Another Championship

 

 

Num olhar mais superficial, o trabalho “Another Championship” de Bruno Santos oferece-nos um registo topográfico de campos de futebol amador, cujo retrato paisagístico nos reporta, pela sua tipologia, maioritariamente ao Sul do país. Contudo são imagens que poderíamos encontrar não apenas noutros pontos do território português, como também, noutros países do sul da Europa ou da América Latina.

Sobre cada imagem em particular, poderíamos inventar uma história. São imagens que para além de integrarem um inventário paisagístico estão repletas de memória. Alguns destes espaços, apresentam ainda traços de utilização frequente, com o interior das quatro linhas bem arranjado, as redes colocadas nas balizas; outros dão sinais de largo abandono, com a vegetação selvagem a invadir o terreno, onde outrora correram os amantes do desporto rei. Todos estes terrenos se situam próximo de pequenas localidades, vilas ou aldeias, onde o futebol é, ou foi disputado com a verdade da sua essência: a paixão pela modalidade. Nalgumas das fotografias, o ambiente envolvente, enuncia, com mais ou menos rigor, a contextualização geográfica: o campo junto à estrada, numa paisagem tipicamente alentejana. Numa outra, ainda, deparamos com o facto divertido, ou trágico, do golo poder colidir com uma viatura que se desloca na estrada atrás da baliza ou, aquela outra, cujo campo se situa em pleno centro da localidade, como se fosse o coração que faz vibrar os seus habitantes.
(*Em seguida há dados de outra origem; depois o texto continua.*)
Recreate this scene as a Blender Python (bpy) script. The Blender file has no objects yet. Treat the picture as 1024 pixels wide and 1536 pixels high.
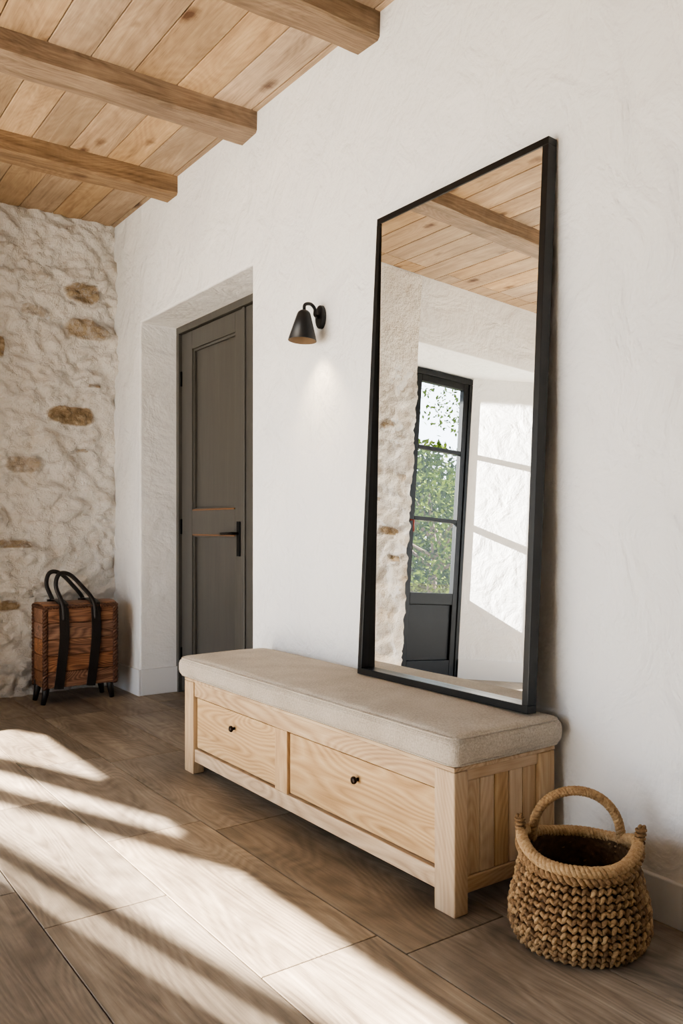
import bpy, bmesh, math, random
from mathutils import Vector, Matrix, noise
random.seed(7)
S = bpy.context.scene
COL = S.collection
try:
    S.view_settings.look = 'AgX - Medium High Contrast'
except Exception as ex:
    print('look', ex)

# ------------------------------------------------------------------ helpers
def lin(c):
    return tuple(((v/255)/12.92 if v/255 <= .04045 else ((v/255+.055)/1.055)**2.4) for v in c)+(1,)

def newmat(name):
    m = bpy.data.materials.new(name); m.use_nodes = True
    nt = m.node_tree; b = nt.nodes['Principled BSDF']
    return m, nt, b

def N(nt, t, **kw):
    n = nt.nodes.new(t)
    for k, v in kw.items():
        if k.startswith('i_'):
            n.inputs[k[2:].replace('_', ' ')].default_value = v
        else:
            setattr(n, k, v)
    return n

def ramp(nt, cols, fac):
    r = nt.nodes.new('ShaderNodeValToRGB')
    el = r.color_ramp.elements
    while len(el) < len(cols): el.new(.5)
    for e, (p, c) in zip(el, cols):
        e.position = p; e.color = lin(c)
    nt.links.new(fac, r.inputs[0]); return r

def math_n(nt, op, a, b=None, clamp=False):
    n = nt.nodes.new('ShaderNodeMath'); n.operation = op; n.use_clamp = clamp
    for i, v in enumerate((a, b)):
        if v is None: continue
        if isinstance(v, (int, float)): n.inputs[i].default_value = v
        else: nt.links.new(v, n.inputs[i])
    return n.outputs[0]

def simple(name, rgb, rough=.5, metal=0, bump=0, bscale=60, var=0, vscale=4, spec=.5):
    m, nt, b = newmat(name)
    b.inputs['Base Color'].default_value = lin(rgb)
    b.inputs['Roughness'].default_value = rough
    b.inputs['Metallic'].default_value = metal
    b.inputs['Specular IOR Level'].default_value = spec
    tc = N(nt, 'ShaderNodeTexCoord')
    if var:
        n = N(nt, 'ShaderNodeTexNoise', i_Scale=vscale, i_Detail=5.0)
        nt.links.new(tc.outputs['Object'], n.inputs['Vector'])
        lo = tuple(max(0, v-var) for v in rgb); hi = tuple(min(255, v+var) for v in rgb)
        r = ramp(nt, [(.3, lo), (.7, hi)], n.outputs[0])
        nt.links.new(r.outputs[0], b.inputs['Base Color'])
    if bump:
        n = N(nt, 'ShaderNodeTexNoise', i_Scale=bscale, i_Detail=6.0)
        nt.links.new(tc.outputs['Object'], n.inputs['Vector'])
        bp = N(nt, 'ShaderNodeBump', i_Strength=bump, i_Distance=.01)
        nt.links.new(n.outputs[0], bp.inputs['Height'])
        nt.links.new(bp.outputs[0], b.inputs['Normal'])
    return m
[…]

As imagens de Bruno Santos dão-nos uma visão idílica da passagem do tempo, de lugares carregados de história colectiva e individual, onde a presença humana se foi diluindo e a importância dos acontecimentos se foi relativizando.

Ao confrontarmos o nosso olhar com este projecto de Bruno Santos é inevitável recordar o levantamento realizado em 1992 por Bleda y Rosa, cujo projecto, partindo de pressupostos formais e conceptuais que remetem à actuação de Bernd y Hilla Becher, ultrapassam o objectivo testemunhal e estatístico, acrescentando uma forte implicação emocional. Também esta série de Bruno Santos está repleta de emoções que nos conduzem à memória colectiva e individual. Se a presença humana está ausente na totalidade das imagens, ela é bem forte no nosso imaginário. Como já se referiu, estes são locais repletos de memória. Memória de cada jogo que ali se desenrolou. Para uns o sabor da vitória, para outros o desalento da derrota. A glória dos golos marcados e a frustração dos golos sofridos. Os aplausos, as vaias, todos sinais de expressões humanas, ali presentes, mas que o tempo ausentou.

Não encontramos neste trabalho informação supérflua, procurando-se uma aposta no uso neutro e transparente do meio fotográfico. São imagens colocadas ao serviço da representação directa da realidade, sem incorporar adornos nem interferências técnicas. Cada imagem ilustra um acidente topográfico que ajuda a estruturar o conjunto. Mais que a sua função original, estes campos converteram-se em espaços simbólicos onde se podem observar vestígios de uma história colectiva e infinitas histórias individuais.